Indeed, all in all, 1970 PT has about as good an average of stories that work as opposed to stories that don’t as did 1795, and a much better average of characters who are fun to watch as opposed to characters who are Roger Davis than did 1795. There isn’t as much at stake in 1970 PT as in the 1795 segment- that was a problem that could easily have been fixed at the time, by intercutting some scenes in the regular continuity where the characters we know decide that some problem of theirs depends for its solution on events in the Mirror Universe, but they missed the chance to do that- and so 1970 PT doesn’t quite rank with 1795. But it’s hardly a failure.
It seems that they put Nancy Barrett front-and-center toward the end of each story — Millicent in 1795, Pansy Faye in 1895, and PT Carolyn in PT 1970. Coincidence? By the way, I can remember as if it was yesterday when I watched the original broadcast of Liz and Jason McGuire’s wedding, in which Carolyn had a gun in her tiny purse, ready to shoot the groom, when Liz suddenly and dramatically said, “I killed Paul Stoddard — and that man was my accomplice!” That was it, for me. I was now, at age 11, officially a drama queen.

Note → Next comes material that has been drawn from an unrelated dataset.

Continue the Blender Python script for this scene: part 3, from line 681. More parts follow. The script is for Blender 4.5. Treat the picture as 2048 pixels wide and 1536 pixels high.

Carolyn is the MVP they always put in in the fourth quarter because they know she elevates any material she’s in. I just wish they’d let her play in the rest of the game!
We’re 837 episodes into the Barnabas Era and finally someone sees him as he truly is – a self-centered agent of destruction who brings misery and death wherever he goes. I’m too cynical to believe it’ll last, though. Pretty soon I’m sure Carolyn will be telling him, in true Hoffman style, that it’s not his fault and that he shouldn’t blame himself.
I can’t express the relief I felt during Carolyn’s diatribe! Finally, somebody standing up and saying; this is bullshit! I lost my husband and I’m just supposed to go okay, sad but thank God Quentin and Maggie are still in play? Like my life doesn’t mean anything?
It was like every secondary character and day player in every soap ever turned and said Enough.
Also, did Quentin kinda sorta confess to killing Angie, there? He said “I destroyed her” but that’s one of those soap announcements that can mean anything from “If I’d been a better husband she wouldn’t have had to have all those affairs and get killed by a jealous lover” to “I totally stabbed her skull with your mom’s hatpin.”
I took Quentin’s line as referring to how he believes he cremated Angelique’s body, but it was wonderfully written so that Carolyn misunderstood and assumed he was guilty of hatpinning.
That’s how I took it, too! Another brilliant scene.
Nancy Barrett is the MVP of the cast, always. I loved this post Danny! It seems to me in this episode and the prior one Carolyn seemed to be recognizing that this world wasn’t real. I wish they would’ve explored that more.